## STATED PROBLEM
Repeat the listing in full. Nothing may be added or left out.
◇ ◇ ◇
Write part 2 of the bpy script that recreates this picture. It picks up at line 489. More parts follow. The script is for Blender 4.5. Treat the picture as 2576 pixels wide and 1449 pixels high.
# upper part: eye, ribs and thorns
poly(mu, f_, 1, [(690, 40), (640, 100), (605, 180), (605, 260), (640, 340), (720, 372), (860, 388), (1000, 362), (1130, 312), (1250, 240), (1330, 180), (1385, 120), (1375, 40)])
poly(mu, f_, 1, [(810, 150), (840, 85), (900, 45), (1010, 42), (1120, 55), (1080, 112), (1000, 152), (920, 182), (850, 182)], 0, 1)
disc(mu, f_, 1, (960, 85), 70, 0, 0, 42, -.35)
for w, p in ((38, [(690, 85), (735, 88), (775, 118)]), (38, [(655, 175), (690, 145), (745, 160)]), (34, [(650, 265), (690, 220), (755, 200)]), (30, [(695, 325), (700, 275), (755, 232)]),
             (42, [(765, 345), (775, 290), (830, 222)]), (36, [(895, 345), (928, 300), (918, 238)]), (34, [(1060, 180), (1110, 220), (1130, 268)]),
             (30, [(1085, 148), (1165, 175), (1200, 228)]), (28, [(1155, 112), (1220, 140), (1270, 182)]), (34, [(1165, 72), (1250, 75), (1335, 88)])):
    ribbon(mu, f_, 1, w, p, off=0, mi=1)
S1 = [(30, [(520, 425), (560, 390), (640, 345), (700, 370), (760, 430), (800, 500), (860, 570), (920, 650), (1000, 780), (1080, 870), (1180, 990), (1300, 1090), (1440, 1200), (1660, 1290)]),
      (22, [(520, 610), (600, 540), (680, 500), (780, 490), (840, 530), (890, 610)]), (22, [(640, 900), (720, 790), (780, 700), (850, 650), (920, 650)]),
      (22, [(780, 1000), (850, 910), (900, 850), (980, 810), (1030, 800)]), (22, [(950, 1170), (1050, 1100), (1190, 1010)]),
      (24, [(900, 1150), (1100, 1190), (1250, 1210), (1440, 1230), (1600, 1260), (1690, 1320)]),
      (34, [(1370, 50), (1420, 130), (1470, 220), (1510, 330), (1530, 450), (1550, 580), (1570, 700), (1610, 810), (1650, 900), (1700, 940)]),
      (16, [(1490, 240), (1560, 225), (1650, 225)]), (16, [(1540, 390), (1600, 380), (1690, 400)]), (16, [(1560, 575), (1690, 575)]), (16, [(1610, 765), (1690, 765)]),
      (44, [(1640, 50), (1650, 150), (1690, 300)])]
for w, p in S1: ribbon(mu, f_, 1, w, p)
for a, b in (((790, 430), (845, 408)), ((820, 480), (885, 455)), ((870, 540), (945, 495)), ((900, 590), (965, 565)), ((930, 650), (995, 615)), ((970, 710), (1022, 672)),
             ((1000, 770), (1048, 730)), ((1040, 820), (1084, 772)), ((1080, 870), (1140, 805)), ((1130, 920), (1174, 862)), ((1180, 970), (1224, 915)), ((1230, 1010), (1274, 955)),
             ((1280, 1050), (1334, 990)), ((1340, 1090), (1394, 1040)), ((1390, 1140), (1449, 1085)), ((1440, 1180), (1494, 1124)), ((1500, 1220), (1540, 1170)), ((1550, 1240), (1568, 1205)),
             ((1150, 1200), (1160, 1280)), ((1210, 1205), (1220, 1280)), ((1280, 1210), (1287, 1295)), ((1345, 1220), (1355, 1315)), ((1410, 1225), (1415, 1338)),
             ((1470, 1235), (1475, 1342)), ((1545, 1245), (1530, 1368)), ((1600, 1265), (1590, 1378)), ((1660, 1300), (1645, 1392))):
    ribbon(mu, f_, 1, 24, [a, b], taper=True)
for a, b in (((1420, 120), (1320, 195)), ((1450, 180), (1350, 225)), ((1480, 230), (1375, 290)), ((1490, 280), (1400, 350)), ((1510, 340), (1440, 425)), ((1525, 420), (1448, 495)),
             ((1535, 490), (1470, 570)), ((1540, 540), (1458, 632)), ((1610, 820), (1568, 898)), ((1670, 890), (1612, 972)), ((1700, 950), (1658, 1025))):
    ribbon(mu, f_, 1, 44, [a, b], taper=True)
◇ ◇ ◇
## SOLUTION TO THIS PROBLEM
Write part 2 of the bpy script that recreates this picture. It picks up at line 489. More parts follow. The script is for Blender 4.5. Treat the picture as 2576 pixels wide and 1449 pixels high.
# upper part: eye, ribs and thorns
poly(mu, f_, 1, [(690, 40), (640, 100), (605, 180), (605, 260), (640, 340), (720, 372), (860, 388), (1000, 362), (1130, 312), (1250, 240), (1330, 180), (1385, 120), (1375, 40)])
poly(mu, f_, 1, [(810, 150), (840, 85), (900, 45), (1010, 42), (1120, 55), (1080, 112), (1000, 152), (920, 182), (850, 182)], 0, 1)
disc(mu, f_, 1, (960, 85), 70, 0, 0, 42, -.35)
for w, p in ((38, [(690, 85), (735, 88), (775, 118)]), (38, [(655, 175), (690, 145), (745, 160)]), (34, [(650, 265), (690, 220), (755, 200)]), (30, [(695, 325), (700, 275), (755, 232)]),
             (42, [(765, 345), (775, 290), (830, 222)]), (36, [(895, 345), (928, 300), (918, 238)]), (34, [(1060, 180), (1110, 220), (1130, 268)]),
             (30, [(1085, 148), (1165, 175), (1200, 228)]), (28, [(1155, 112), (1220, 140), (1270, 182)]), (34, [(1165, 72), (1250, 75), (1335, 88)])):
    ribbon(mu, f_, 1, w, p, off=0, mi=1)
S1 = [(30, [(520, 425), (560, 390), (640, 345), (700, 370), (760, 430), (800, 500), (860, 570), (920, 650), (1000, 780), (1080, 870), (1180, 990), (1300, 1090), (1440, 1200), (1660, 1290)]),
      (22, [(520, 610), (600, 540), (680, 500), (780, 490), (840, 530), (890, 610)]), (22, [(640, 900), (720, 790), (780, 700), (850, 650), (920, 650)]),
      (22, [(780, 1000), (850, 910), (900, 850), (980, 810), (1030, 800)]), (22, [(950, 1170), (1050, 1100), (1190, 1010)]),
      (24, [(900, 1150), (1100, 1190), (1250, 1210), (1440, 1230), (1600, 1260), (1690, 1320)]),
      (34, [(1370, 50), (1420, 130), (1470, 220), (1510, 330), (1530, 450), (1550, 580), (1570, 700), (1610, 810), (1650, 900), (1700, 940)]),
      (16, [(1490, 240), (1560, 225), (1650, 225)]), (16, [(1540, 390), (1600, 380), (1690, 400)]), (16, [(1560, 575), (1690, 575)]), (16, [(1610, 765), (1690, 765)]),
      (44, [(1640, 50), (1650, 150), (1690, 300)])]
for w, p in S1: ribbon(mu, f_, 1, w, p)
for a, b in (((790, 430), (845, 408)), ((820, 480), (885, 455)), ((870, 540), (945, 495)), ((900, 590), (965, 565)), ((930, 650), (995, 615)), ((970, 710), (1022, 672)),
             ((1000, 770), (1048, 730)), ((1040, 820), (1084, 772)), ((1080, 870), (1140, 805)), ((1130, 920), (1174, 862)), ((1180, 970), (1224, 915)), ((1230, 1010), (1274, 955)),
             ((1280, 1050), (1334, 990)), ((1340, 1090), (1394, 1040)), ((1390, 1140), (1449, 1085)), ((1440, 1180), (1494, 1124)), ((1500, 1220), (1540, 1170)), ((1550, 1240), (1568, 1205)),
             ((1150, 1200), (1160, 1280)), ((1210, 1205), (1220, 1280)), ((1280, 1210), (1287, 1295)), ((1345, 1220), (1355, 1315)), ((1410, 1225), (1415, 1338)),
             ((1470, 1235), (1475, 1342)), ((1545, 1245), (1530, 1368)), ((1600, 1265), (1590, 1378)), ((1660, 1300), (1645, 1392))):
    ribbon(mu, f_, 1, 24, [a, b], taper=True)
for a, b in (((1420, 120), (1320, 195)), ((1450, 180), (1350, 225)), ((1480, 230), (1375, 290)), ((1490, 280), (1400, 350)), ((1510, 340), (1440, 425)), ((1525, 420), (1448, 495)),
             ((1535, 490), (1470, 570)), ((1540, 540), (1458, 632)), ((1610, 820), (1568, 898)), ((1670, 890), (1612, 972)), ((1700, 950), (1658, 1025))):
    ribbon(mu, f_, 1, 44, [a, b], taper=True)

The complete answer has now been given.